» Stored items:
:::

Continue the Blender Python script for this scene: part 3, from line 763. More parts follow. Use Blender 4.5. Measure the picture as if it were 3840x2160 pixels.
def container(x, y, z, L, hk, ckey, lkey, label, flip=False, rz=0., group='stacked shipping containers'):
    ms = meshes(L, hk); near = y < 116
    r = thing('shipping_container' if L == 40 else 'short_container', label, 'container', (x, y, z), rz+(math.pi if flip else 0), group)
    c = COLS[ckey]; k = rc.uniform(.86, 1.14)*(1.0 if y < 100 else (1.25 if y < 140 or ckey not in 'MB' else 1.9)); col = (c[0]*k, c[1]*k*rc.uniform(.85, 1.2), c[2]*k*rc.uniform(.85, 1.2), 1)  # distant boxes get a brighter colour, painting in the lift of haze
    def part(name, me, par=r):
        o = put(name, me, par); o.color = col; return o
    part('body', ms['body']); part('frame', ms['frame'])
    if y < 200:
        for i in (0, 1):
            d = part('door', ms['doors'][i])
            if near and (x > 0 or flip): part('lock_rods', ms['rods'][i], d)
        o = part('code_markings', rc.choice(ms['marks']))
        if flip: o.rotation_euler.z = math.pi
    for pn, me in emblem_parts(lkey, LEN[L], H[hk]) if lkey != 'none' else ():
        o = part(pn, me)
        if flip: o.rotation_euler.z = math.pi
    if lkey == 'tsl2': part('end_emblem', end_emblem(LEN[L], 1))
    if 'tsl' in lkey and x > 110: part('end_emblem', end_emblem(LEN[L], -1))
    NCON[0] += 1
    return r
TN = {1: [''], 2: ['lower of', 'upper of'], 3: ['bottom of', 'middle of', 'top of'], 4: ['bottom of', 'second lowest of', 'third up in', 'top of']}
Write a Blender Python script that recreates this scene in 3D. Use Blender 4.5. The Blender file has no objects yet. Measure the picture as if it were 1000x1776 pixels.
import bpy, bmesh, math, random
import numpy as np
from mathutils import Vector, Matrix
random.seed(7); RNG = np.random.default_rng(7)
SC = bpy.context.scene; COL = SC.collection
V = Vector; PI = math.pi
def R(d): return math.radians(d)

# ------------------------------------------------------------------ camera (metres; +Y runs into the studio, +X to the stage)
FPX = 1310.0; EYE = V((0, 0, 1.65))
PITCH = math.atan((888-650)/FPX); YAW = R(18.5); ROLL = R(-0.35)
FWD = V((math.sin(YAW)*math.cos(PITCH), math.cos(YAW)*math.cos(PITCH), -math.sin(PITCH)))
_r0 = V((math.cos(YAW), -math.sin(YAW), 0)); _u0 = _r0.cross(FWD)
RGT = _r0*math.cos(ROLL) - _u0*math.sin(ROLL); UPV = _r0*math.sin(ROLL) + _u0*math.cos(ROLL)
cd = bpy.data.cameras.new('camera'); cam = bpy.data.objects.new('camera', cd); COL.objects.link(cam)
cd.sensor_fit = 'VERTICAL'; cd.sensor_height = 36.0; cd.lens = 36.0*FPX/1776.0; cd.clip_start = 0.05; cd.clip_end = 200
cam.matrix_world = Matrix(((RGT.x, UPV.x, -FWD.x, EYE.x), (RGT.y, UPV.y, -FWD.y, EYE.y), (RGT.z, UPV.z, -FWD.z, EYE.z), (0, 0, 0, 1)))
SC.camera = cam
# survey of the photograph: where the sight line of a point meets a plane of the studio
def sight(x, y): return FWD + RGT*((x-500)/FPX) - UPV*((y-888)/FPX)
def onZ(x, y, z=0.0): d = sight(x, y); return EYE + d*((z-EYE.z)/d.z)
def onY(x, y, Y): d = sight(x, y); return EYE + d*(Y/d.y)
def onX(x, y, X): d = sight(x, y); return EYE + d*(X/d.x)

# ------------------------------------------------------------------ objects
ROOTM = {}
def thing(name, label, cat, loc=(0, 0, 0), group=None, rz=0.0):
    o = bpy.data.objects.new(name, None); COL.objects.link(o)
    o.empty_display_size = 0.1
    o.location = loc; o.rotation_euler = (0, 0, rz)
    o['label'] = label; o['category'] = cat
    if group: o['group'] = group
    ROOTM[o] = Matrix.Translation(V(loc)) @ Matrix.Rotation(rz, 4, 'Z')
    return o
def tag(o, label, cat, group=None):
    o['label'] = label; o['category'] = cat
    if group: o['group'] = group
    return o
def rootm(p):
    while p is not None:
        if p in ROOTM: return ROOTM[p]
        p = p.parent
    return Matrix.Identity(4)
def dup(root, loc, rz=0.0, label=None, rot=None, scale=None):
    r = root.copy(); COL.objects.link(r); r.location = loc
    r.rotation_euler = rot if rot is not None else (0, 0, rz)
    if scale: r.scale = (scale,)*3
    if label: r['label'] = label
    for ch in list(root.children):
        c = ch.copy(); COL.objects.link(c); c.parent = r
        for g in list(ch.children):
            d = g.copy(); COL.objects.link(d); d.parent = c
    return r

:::

» What you need to do: Using the data above, output each line exactly.

» Final result:
Continue the Blender Python script for this scene: part 3, from line 763. More parts follow. Use Blender 4.5. Measure the picture as if it were 3840x2160 pixels.
def container(x, y, z, L, hk, ckey, lkey, label, flip=False, rz=0., group='stacked shipping containers'):
    ms = meshes(L, hk); near = y < 116
    r = thing('shipping_container' if L == 40 else 'short_container', label, 'container', (x, y, z), rz+(math.pi if flip else 0), group)
    c = COLS[ckey]; k = rc.uniform(.86, 1.14)*(1.0 if y < 100 else (1.25 if y < 140 or ckey not in 'MB' else 1.9)); col = (c[0]*k, c[1]*k*rc.uniform(.85, 1.2), c[2]*k*rc.uniform(.85, 1.2), 1)  # distant boxes get a brighter colour, painting in the lift of haze
    def part(name, me, par=r):
        o = put(name, me, par); o.color = col; return o
    part('body', ms['body']); part('frame', ms['frame'])
    if y < 200:
        for i in (0, 1):
            d = part('door', ms['doors'][i])
            if near and (x > 0 or flip): part('lock_rods', ms['rods'][i], d)
        o = part('code_markings', rc.choice(ms['marks']))
        if flip: o.rotation_euler.z = math.pi
    for pn, me in emblem_parts(lkey, LEN[L], H[hk]) if lkey != 'none' else ():
        o = part(pn, me)
        if flip: o.rotation_euler.z = math.pi
    if lkey == 'tsl2': part('end_emblem', end_emblem(LEN[L], 1))
    if 'tsl' in lkey and x > 110: part('end_emblem', end_emblem(LEN[L], -1))
    NCON[0] += 1
    return r
TN = {1: [''], 2: ['lower of', 'upper of'], 3: ['bottom of', 'middle of', 'top of'], 4: ['bottom of', 'second lowest of', 'third up in', 'top of']}
Write a Blender Python script that recreates this scene in 3D. Use Blender 4.5. The Blender file has no objects yet. Measure the picture as if it were 1000x1776 pixels.
import bpy, bmesh, math, random
import numpy as np
from mathutils import Vector, Matrix
random.seed(7); RNG = np.random.default_rng(7)
SC = bpy.context.scene; COL = SC.collection
V = Vector; PI = math.pi
def R(d): return math.radians(d)

# ------------------------------------------------------------------ camera (metres; +Y runs into the studio, +X to the stage)
FPX = 1310.0; EYE = V((0, 0, 1.65))
PITCH = math.atan((888-650)/FPX); YAW = R(18.5); ROLL = R(-0.35)
FWD = V((math.sin(YAW)*math.cos(PITCH), math.cos(YAW)*math.cos(PITCH), -math.sin(PITCH)))
_r0 = V((math.cos(YAW), -math.sin(YAW), 0)); _u0 = _r0.cross(FWD)
RGT = _r0*math.cos(ROLL) - _u0*math.sin(ROLL); UPV = _r0*math.sin(ROLL) + _u0*math.cos(ROLL)
cd = bpy.data.cameras.new('camera'); cam = bpy.data.objects.new('camera', cd); COL.objects.link(cam)
cd.sensor_fit = 'VERTICAL'; cd.sensor_height = 36.0; cd.lens = 36.0*FPX/1776.0; cd.clip_start = 0.05; cd.clip_end = 200
cam.matrix_world = Matrix(((RGT.x, UPV.x, -FWD.x, EYE.x), (RGT.y, UPV.y, -FWD.y, EYE.y), (RGT.z, UPV.z, -FWD.z, EYE.z), (0, 0, 0, 1)))
SC.camera = cam
# survey of the photograph: where the sight line of a point meets a plane of the studio
def sight(x, y): return FWD + RGT*((x-500)/FPX) - UPV*((y-888)/FPX)
def onZ(x, y, z=0.0): d = sight(x, y); return EYE + d*((z-EYE.z)/d.z)
def onY(x, y, Y): d = sight(x, y); return EYE + d*(Y/d.y)
def onX(x, y, X): d = sight(x, y); return EYE + d*(X/d.x)

# ------------------------------------------------------------------ objects
ROOTM = {}
def thing(name, label, cat, loc=(0, 0, 0), group=None, rz=0.0):
    o = bpy.data.objects.new(name, None); COL.objects.link(o)
    o.empty_display_size = 0.1
    o.location = loc; o.rotation_euler = (0, 0, rz)
    o['label'] = label; o['category'] = cat
    if group: o['group'] = group
    ROOTM[o] = Matrix.Translation(V(loc)) @ Matrix.Rotation(rz, 4, 'Z')
    return o
def tag(o, label, cat, group=None):
    o['label'] = label; o['category'] = cat
    if group: o['group'] = group
    return o
def rootm(p):
    while p is not None:
        if p in ROOTM: return ROOTM[p]
        p = p.parent
    return Matrix.Identity(4)
def dup(root, loc, rz=0.0, label=None, rot=None, scale=None):
    r = root.copy(); COL.objects.link(r); r.location = loc
    r.rotation_euler = rot if rot is not None else (0, 0, rz)
    if scale: r.scale = (scale,)*3
    if label: r['label'] = label
    for ch in list(root.children):
        c = ch.copy(); COL.objects.link(c); c.parent = r
        for g in list(ch.children):
            d = g.copy(); COL.objects.link(d); d.parent = c
    return r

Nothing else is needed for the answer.